Marostica in Veneto, Italy

If you love the medieval tournaments, the Piazza degli Scacchi (Chess square) in Marostica , in the Italian region of Veneto, is famous for the chess game with living pawns (people and horses).

This show takes place every two years in September during even numbered years.

The living chess game

It’s a bit kind of different from the medieval tournaments usually performed in the Middle Ages, because it’s not about the performance of a chivalrous fight or such.

It’s instead a playful game of chess with living pawns with no battles.
The 2 hours in a highly suggestive medieval atmosfere is recreated thanks to over 550 walks-on wearing costumes of the time, tens of colorful gonfalons, fires, balls and ancient music.

The celebration draws its inspiration from an historical fact, which happened in 1454, when Marostica was part of the Republic of Venice.

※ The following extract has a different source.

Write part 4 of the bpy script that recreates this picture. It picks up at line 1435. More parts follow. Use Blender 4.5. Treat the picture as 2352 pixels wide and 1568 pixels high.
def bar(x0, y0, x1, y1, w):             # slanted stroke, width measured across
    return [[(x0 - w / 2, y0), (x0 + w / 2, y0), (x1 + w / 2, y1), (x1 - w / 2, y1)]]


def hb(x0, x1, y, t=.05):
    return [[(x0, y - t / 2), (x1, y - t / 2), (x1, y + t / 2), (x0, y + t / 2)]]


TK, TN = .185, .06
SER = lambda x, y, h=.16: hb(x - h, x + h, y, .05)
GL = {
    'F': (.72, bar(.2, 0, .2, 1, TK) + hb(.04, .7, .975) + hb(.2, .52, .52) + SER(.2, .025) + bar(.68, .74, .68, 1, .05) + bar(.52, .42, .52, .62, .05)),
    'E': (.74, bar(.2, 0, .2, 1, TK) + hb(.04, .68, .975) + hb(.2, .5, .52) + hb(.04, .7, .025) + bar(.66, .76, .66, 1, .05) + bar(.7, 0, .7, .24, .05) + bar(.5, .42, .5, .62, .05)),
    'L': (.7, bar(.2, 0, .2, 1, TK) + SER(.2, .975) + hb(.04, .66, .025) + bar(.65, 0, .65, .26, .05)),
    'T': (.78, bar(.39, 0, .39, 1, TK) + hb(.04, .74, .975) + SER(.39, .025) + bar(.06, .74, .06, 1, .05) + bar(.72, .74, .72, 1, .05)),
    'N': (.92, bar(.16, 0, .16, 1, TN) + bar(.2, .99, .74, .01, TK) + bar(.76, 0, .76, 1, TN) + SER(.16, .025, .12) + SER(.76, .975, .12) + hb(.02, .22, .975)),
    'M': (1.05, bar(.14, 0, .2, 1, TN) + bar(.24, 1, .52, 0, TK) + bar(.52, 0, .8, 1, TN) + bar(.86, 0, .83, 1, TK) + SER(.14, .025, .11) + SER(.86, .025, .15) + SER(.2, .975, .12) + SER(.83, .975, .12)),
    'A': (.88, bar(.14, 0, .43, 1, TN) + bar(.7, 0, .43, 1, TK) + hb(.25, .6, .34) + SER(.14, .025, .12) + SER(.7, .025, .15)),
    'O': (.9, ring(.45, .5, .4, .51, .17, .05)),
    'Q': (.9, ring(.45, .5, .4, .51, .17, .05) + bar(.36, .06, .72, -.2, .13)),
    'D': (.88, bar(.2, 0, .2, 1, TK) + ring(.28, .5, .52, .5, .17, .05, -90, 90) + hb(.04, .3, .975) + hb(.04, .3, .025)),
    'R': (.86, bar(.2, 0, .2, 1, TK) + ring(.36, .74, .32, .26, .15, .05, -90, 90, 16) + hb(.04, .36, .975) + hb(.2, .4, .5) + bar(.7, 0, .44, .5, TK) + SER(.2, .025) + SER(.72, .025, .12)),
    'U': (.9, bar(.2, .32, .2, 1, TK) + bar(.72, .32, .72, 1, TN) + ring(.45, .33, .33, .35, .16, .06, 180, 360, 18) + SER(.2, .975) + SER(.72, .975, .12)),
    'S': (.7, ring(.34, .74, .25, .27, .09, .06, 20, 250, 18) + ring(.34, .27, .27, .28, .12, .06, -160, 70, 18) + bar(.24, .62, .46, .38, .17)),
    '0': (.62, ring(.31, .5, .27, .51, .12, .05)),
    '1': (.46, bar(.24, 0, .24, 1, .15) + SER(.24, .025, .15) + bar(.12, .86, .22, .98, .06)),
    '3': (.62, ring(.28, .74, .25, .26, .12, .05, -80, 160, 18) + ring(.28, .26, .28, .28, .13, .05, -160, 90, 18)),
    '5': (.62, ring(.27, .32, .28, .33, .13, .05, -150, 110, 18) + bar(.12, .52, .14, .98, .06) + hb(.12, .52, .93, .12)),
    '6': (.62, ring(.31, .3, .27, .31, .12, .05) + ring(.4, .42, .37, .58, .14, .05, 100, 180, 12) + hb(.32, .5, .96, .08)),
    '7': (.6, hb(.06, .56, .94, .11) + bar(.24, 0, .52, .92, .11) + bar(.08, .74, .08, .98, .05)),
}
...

The reenactement is so suggesting that even cities like Toronto in Canada, Stuttgart in Germany and a few others, have invited the Marostica actors to travel there and put on the show.

If you happen to be in Veneto in September of any even year, you might want to take a trip to the beautiful town of Marostica, so not to miss this famous ot its own type medieval tournament.

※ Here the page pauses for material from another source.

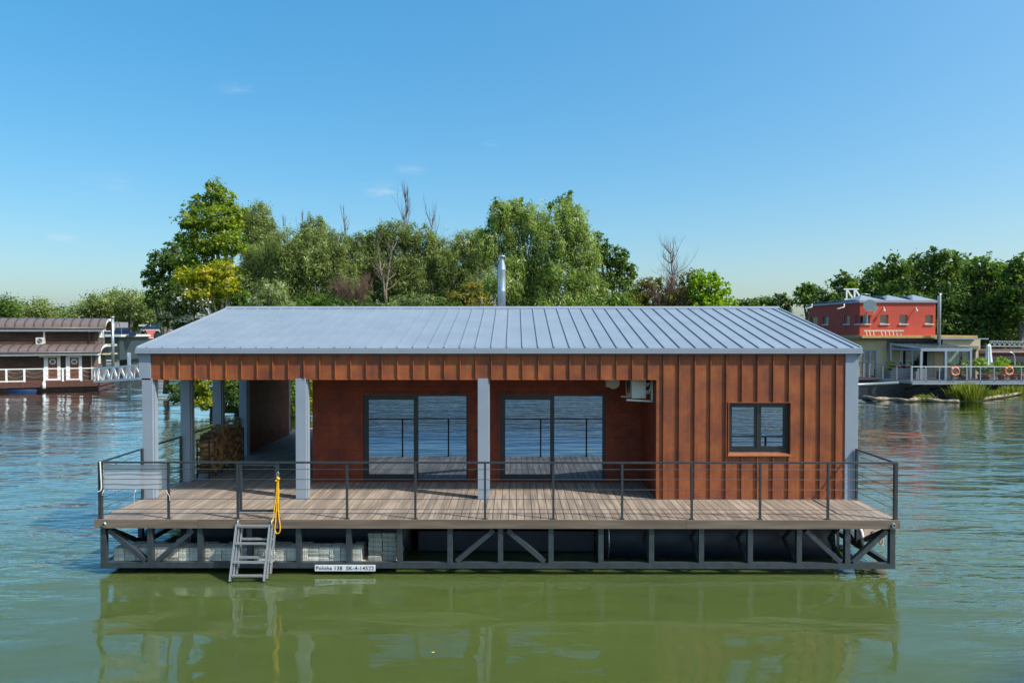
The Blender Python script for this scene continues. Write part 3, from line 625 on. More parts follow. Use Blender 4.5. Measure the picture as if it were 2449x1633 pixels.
# registration sign
s0 = af(753,1352,YT-.02); s1 = af(897.5,1365,YT-.02)
sg = MB().box(s0[0], s1[0], YT-.022, YT-.004, s1[2]+.0, s0[2]+.01).build('number_sign', 'signw', hb)
sg['label'] = 'white plate reading Poloha 138 SK-4-14522'
def lettering(txt, p, width, height, m, parent, rot=(R(90),0,0), thick=.001):
    cu = bpy.data.curves.new('lettering', 'FONT'); cu.body = txt; cu.extrude = thick; cu.size = 1; cu.offset = .008; cu.space_character = 1.08
    t = bpy.data.objects.new('lettering', cu); col.objects.link(t); bpy.context.view_layer.update()
    dx, dy = t.dimensions[0], t.dimensions[1]
    dg = bpy.context.evaluated_depsgraph_get(); me = bpy.data.meshes.new_from_object(t.evaluated_get(dg))
    bpy.data.objects.remove(t); o = bpy.data.objects.new('lettering', me); col.objects.link(o)
    xs = [v.co.x for v in me.vertices]; ys = [v.co.y for v in me.vertices]
    sx_ = width/(max(xs)-min(xs)); sy_ = height/(max(ys)-min(ys))
    for v in me.vertices: v.co.x = (v.co.x-min(xs))*sx_; v.co.y = (v.co.y-min(ys))*sy_; 
    me.materials.clear(); me.materials.append(M[m]); o.parent = parent
    o.location = np.array(p)-np.array(parent['_org']); o.rotation_euler = rot; return o
lettering('Poloha 138  SK-4-14522', (s0[0]+.025, YT-.024, s1[2]+.022), s1[0]-s0[0]-.05, s0[2]-s1[2]-.03, 'ink', sg)
# ================================================================== THINGS ON / AT THE HOUSEBOAT
# pavers on the ledge
ledge = MB().box(DL+.16, PX[6]-.06, YT+.12, YT+.95, .178, .205).build('plank_ledge', 'ply', hb)
MB().box(DL+.1, PX[6], YT+.1, YT+.98, .116, .176).build('ledge_frame', 'hull', hb)
def paver_mesh(full):
    m_ = MB(); w, h, d = .0955, .0285, .048
    m_.box(-w, w, -d, d, 0, h*2)
    for k in range(6 if full else 0):
        x = -w+.016+k*.033; m_.box(x-.008, x+.008, -d-.005, -d, .004, h*2-.006)
    return m_
proto = None; yfirst = YT+.172
px0 = DL+.22; npx = int((af(883,1300,12.8)[0]-px0)/.2)
hid = MB()
def place(ob, x, y, z, rz):
    ob.location = (x, y, z); ob.rotation_euler = (0, 0, rz)
for c in range(npx):
    for r_ in range(4):
        for dd in range(4):
            top = r_ == 3; x = px0+.1+c*.2; y = yfirst+dd*.103; z = .206+r_*.0595
            if top and random.random() < .06: continue
            if top and dd == 3 and random.random() < .3: continue
            if dd == 0 or top:
                if proto is None:
                    proto = paver_mesh(True).build('paver', 'paver', loc=(0,0,0))
                    tag(proto, 'pale grey ribbed concrete paver in the low stack on the houseboat ledge', 'paver', 'pavers stacked on the ledge under the deck'); ob = proto
                else: ob = proto.copy(); col.objects.link(ob)
                place(ob, x+random.uniform(-.003,.003), y+random.uniform(-.006,.006)+(.03 if random.random()<.1 else 0), z, random.uniform(-.012,.012))
            else:
                hid.box(x-.097, x+.097, y-.049, y+.049, z, z+.0585)
hb_ = hid.build('pavers', 'paver'); tag(hb_, 'rows of pavers hidden behind the front row of the ledge stack', 'pavers', 'pavers stacked on the ledge under the deck', 'stuff')
bp_ = None; bx0 = af(884,1300,12.8)[0]+.02
for c in range(2):
    for r_ in range(6):
        if bp_ is None:
            m_ = MB(); m_.box(-.125, .125, -.1, .1, 0, .083)
            bp_ = m_.build('concrete_block', 'block', loc=(0,0,0)); ob = bp_
            md = ob.modifiers.new('b', 'BEVEL'); md.width = .008; md.segments = 2
            tag(ob, 'rough grey concrete block in the tall stack beside the pavers', 'block', 'concrete blocks in the tall stack')
        else: ob = bp_.copy(); col.objects.link(ob)
        place(ob, bx0+.13+c*.26+random.uniform(-.006,.006), yfirst+.08+random.uniform(-.02,.02), .206+r_*.085, random.uniform(-.05,.05))
# aluminium swimming ladder
lx0 = af(569,1251,12.33)[0]; lx1 = af(646,1251,12.33)[0]
ld = root('boarding_ladder', ((lx0+lx1)/2, 12.2, 0), 'folding aluminium ladder hanging from the deck edge into the water', 'ladder')
zt2 = af(600,1253,12.33)[2]; zb2 = .02; yt2 = 12.33; yb2 = 12.02
def stringer(x, yo, za, zb_, w=.028):
    t = lambda z: (zt2-z)/(zt2-zb2)
    return MB().bar((x,yt2+yo-(yt2-yb2)*t(za),za),(x,yt2+yo-(yt2-yb2)*t(zb_),zb_), w, .062, (0,1,0)).build('rail', 'alu', ld)
for x in (lx0, lx1): stringer(x-.02 if x==lx0 else x+.0, 0, zt2, zb2)
for x in (lx0+.055, lx1+.07): stringer(x, .1, zt2-.01, zb2+.09, .02)
for x in (lx0+.02, lx1+.035): stringer(x, .04, zt2, zb2+.03, .014)
for v, yo in ((1299,0),(1344,0),(1376,0),(1288,.1),(1332,.1),(1257,.0)):
    for it in range(3):
        z = af(600,v,yt2+yo-.1)[2] if it == 0 else z
        y = yt2+yo-(yt2-yb2)*(zt2-z)/(zt2-zb2); z = af(600,v,y)[2]
    MB().box((lx0 if not yo else lx0+.055), (lx1 if not yo else lx1+.07), y-.03, y+.03, z-.014, z+.014).build('rung', 'alu', ld)
hk = MB()
for x in (lx0, lx1+.03): hk.tube([(x,yt2-.02,zt2-.05),(x,yt2-.01,zt2+.05),(x,YD-.02,zt2+.07)], .014, 8)
hk.build('hook', 'alu', ld)
MB().bar((lx1+.06,12.15,.30),(lx1+.22,12.40,.42), .02, .03).build('standoff', 'alu', ld)
# yellow rope
rp_ = root('yellow_rope', (af(664,1140,12.36)[0], 12.36, 1.0), 'yellow rope looped and hanging from the gate post of the railing', 'rope')
def rp(pts, Dy=12.37): return [af(540+u*.1913, 1100+v*.1913, Dy+(i%2)*.004) for i, (u, v) in enumerate(pts)]
def smoothpts(P, k=6):
    P = [np.array(p) for p in P]; out = []
    for i in range(len(P)-1):
        a, b_, c, d = P[max(i-1,0)], P[i], P[i+1], P[min(i+2,len(P)-1)]
        for j in range(k):
            t = j/k; out.append(.5*((2*b_)+(-a+c)*t+(2*a-5*b_+4*c-d)*t*t+(-a+3*b_-3*c+d)*t**3))
    return out+[P[-1]]
m_ = MB(); m_.tube(smoothpts(rp([(652,235),(645,400),(632,600),(620,780),(612,850),(625,905),(650,915),(675,890),(678,820),(662,700),(650,500),(655,330),(660,240)])), .0105, 7)
m_.tube(smoothpts(rp([(645,240),(632,400),(612,580),(595,690),(583,752)])), .0105, 7); m_.tube(smoothpts(rp([(655,250),(662,420),(655,560),(645,640)])), .009, 7)
m_.build('rope_loops', 'yellow', rp_)
m_ = MB()
for u, v, r_ in ((635,255,.026),(658,232,.026),(583,752,.02),(648,222,.022)):
    p = af(540+u*.1913,1100+v*.1913,12.36); m_.tube([(p[0]-r_,p[1],p[2]-r_*.5),(p[0]-.3*r_,p[1]-.012,p[2]),(p[0]+.3*r_,p[1]-.012,p[2]),(p[0]+r_,p[1],p[2]+.4*r_)], [r_*.4,r_*.8,r_*.8,r_*.4], 8)
m_.build('knot', 'yellow', rp_)
p = af(664,1134,12.36); MB().tube([(p[0]+.02*cos(t),12.37,p[2]-.005+.045*sin(t)) for t in np.linspace(0,2*pi,14)], .006, 6, cap=False).build('snap_hook', 'zinc', rp_)
# cloth on the rail
ct = root('cloth_banner', (-7.0, YD+.09, ZD+.5), 'thin white mesh cloth tied to the railing at the left front corner', 'cloth')
ca = DL+.10; cb_ = af(402,1110,YD+.1)[0]; cz1 = RT-.045; cz0 = af(300,1168,YD+.1)[2]
N1, N2 = 36, 16; vs = []; fs = []
for j in range(N2+1):
    for i in range(N1+1):
        u, v = i/N1, j/N2; sag = .022*sin(pi*u)*(1-v)-.02*sin(pi*u*1.0)*v*0
        vs.append((ca+(cb_-ca)*u, YD+.09+.003*sin(9*u+4*v), cz1+(cz0-cz1)*v - sag))
for j in range(N2):
    for i in range(N1): a = j*(N1+1)+i; fs.append((a,a+1,a+N1+2,a+N1+1))
m_ = MB(); m_.add(vs, fs, True); m_.build('fabric', 'cloth', ct)
m_ = MB(); m_.tube(smoothpts([(ca-.02,YD+.0,RT+.005),(ca-.015,YD+.005,RT-.2),(ca-.01,YD+.01,cz0+.02),(ca-.07,YD+.005,cz0-.04)]), .012, 7)
m_.tube([(cb_-.02,YD+.08,cz1),(cb_+.0,YD+.02,RT+.006),(cb_+.03,YD+.1,RT-.03)], .005, 6); m_.tube(smoothpts([(cb_-.02,YD+.07,cz0+.01),(cb_+.03,YD+.0,cz0-.05),(cb_+.06,YD+.02,cz0-.12),(cb_+.065,YD+.02,cz0-.2)]), .005, 6)
for x in (ca+.02,(ca+cb_)/2+.02): m_.tube(smoothpts([(x,YD+.07,cz0+.0),(x+.01,YD+.0,cz0-.03),(x-.01,YD+.0,cz0-.1),(x-.015,YD+.01,cz0-.3 if x>ca+.1 else cz0-.06)]), .004, 6)
m_.build('tie_cord', 'ropew', ct)
# firewood rack
fx0, fx1, fy0, fy1 = -7.38, -7.10, 15.78, 17.78
fr_ = root('firewood_rack', (-7.24, 16.8, ZD), 'black metal rack holding firewood beside the grey terrace columns', 'rack')
m_ = MB()
for y in (fy0, fy1):
    for x in (fx0+.0, fx1): m_.box(x-.012, x+.012, y-.012, y+.012, ZD, ZD+.93)
    m_.box(fx0, fx1, y-.01, y+.01, ZD+.9, ZD+.92)
for x in (fx0, fx1): m_.box(x-.012, x+.012, fy0, fy1, ZD+.10, ZD+.125)
for k in range(1, 6): y = fy0+(fy1-fy0)*k/6; m_.box(fx0, fx1, y-.01, y+.01, ZD+.101, ZD+.124); m_.box(fx1-.012, fx1+.012, y-.012, y+.012, ZD, ZD+.1)
m_.build('rack_frame', 'black', fr_)
lp = []
for kind in range(6):
    m_ = MB(); rr = .062+.006*(kind % 3); nn = 3+kind % 3
    base_ = [(rr*random.uniform(.85,1.15)*cos(2*pi*i/nn+kind), rr*random.uniform(.85,1.15)*sin(2*pi*i/nn+kind)) for i in range(nn)]
    if kind % 3 == 0: base_ = [(rr*cos(t)*.95, rr*sin(t)-rr*.3) for t in np.linspace(0.1,pi-.1,6)]
    m_.prism(base_, 'x', -.15, .15)
    o = m_.build('firewood_log', 'log', loc=(0,0,0)); bv = o.modifiers.new('b','BEVEL'); bv.width = .006; bv.segments = 1
    tag(o, 'split firewood log stacked in the black rack on the terrace', 'log', 'firewood logs stacked in the rack'); lp.append([o, False])
z = ZD+.17; row = 0
while z < ZD+1.12:
    y = fy0+.08+(.045 if row % 2 else 0)
    while y < fy1-.04:
        lim = ZD+.93+.15*sin(pi*min(1,max(0,(y-fy0)/(fy1-fy0)*1.0)))
        if z < lim:
            q = random.choice(lp)
            if not q[1]: ob = q[0]; q[1] = True
            else: ob = q[0].copy(); col.objects.link(ob)
            ob.location = ((fx0+fx1)/2+random.uniform(-.025,.03), y+random.uniform(-.01,.01), z+random.uniform(-.01,.01)); ob.rotation_euler = (random.uniform(0,6.28), random.uniform(-.05,.05), random.uniform(-.06,.06))
        y += .112
    z += .1; row += 1
for q in lp:
    if not q[1]: bpy.data.objects.remove(q[0])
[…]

What’s the living chess game story about?

The performance takes place in the main square of Marostica called Piazza degli Scacchi, paved with the typical white and pink check board, made in Asiago stone.

Way back in 1454 two noble knights, the warriors Rinaldo and Vieri, fell in love at the same time with Lionora, the beautiful daughter of Taddeo Parisio, the Lord of the manor of Marostica.

As it was the custom in many medieval towns and villages, the two young men made the decision to fight in a duel.
But the Lord of the Manor, to avoid any bloodshed, forbad the duel and ordained that the two suitors had to fight in a much less bloody chess game.

The prize at stake was the wedding with Lionora.

The game had to be very particular and unique. The pawns were actually real in flesh and blood, with the two suitors outside the board ordering the living pawns the moves they were to perform.

The game ended up to be a playful event, a celebration day enlivened by parades of knights and foot soldiers, balls, music, jugglers and fires, with people of all types attending, from the peasant to the noble.

This living chess game which happened back in the Middle Ages was something of its own kind, different from the classical medieval tournaments taking place at the time throughout Europe, from England and Germany, to France.

What the real medieval tournaments were about

The difference between the playful Marostica game which took place back in 1454 and the other tournaments of the time hinges on the fact the the chess game was purely...a game, having no other goals than to replace a bloodshed with a joyful celebration.

About the very Middle Ages tournaments, at first, around the 10th century, it was about some harsh fights among knights, often mortal, as a pure demonstration of strenght or with training goals.
Often the winners divided the war chest, as they would in a real battle.

With time, the medieval tournaments became more and more regulated, and the battle, while keeping its training goals, turned into something less violent, with blunt weapons, kind of a fiction, with less violent fights.

Some scholars think that the word tournament originates from the fact that the knights used to turn around in a circle, kind of a dance, before starting the battle.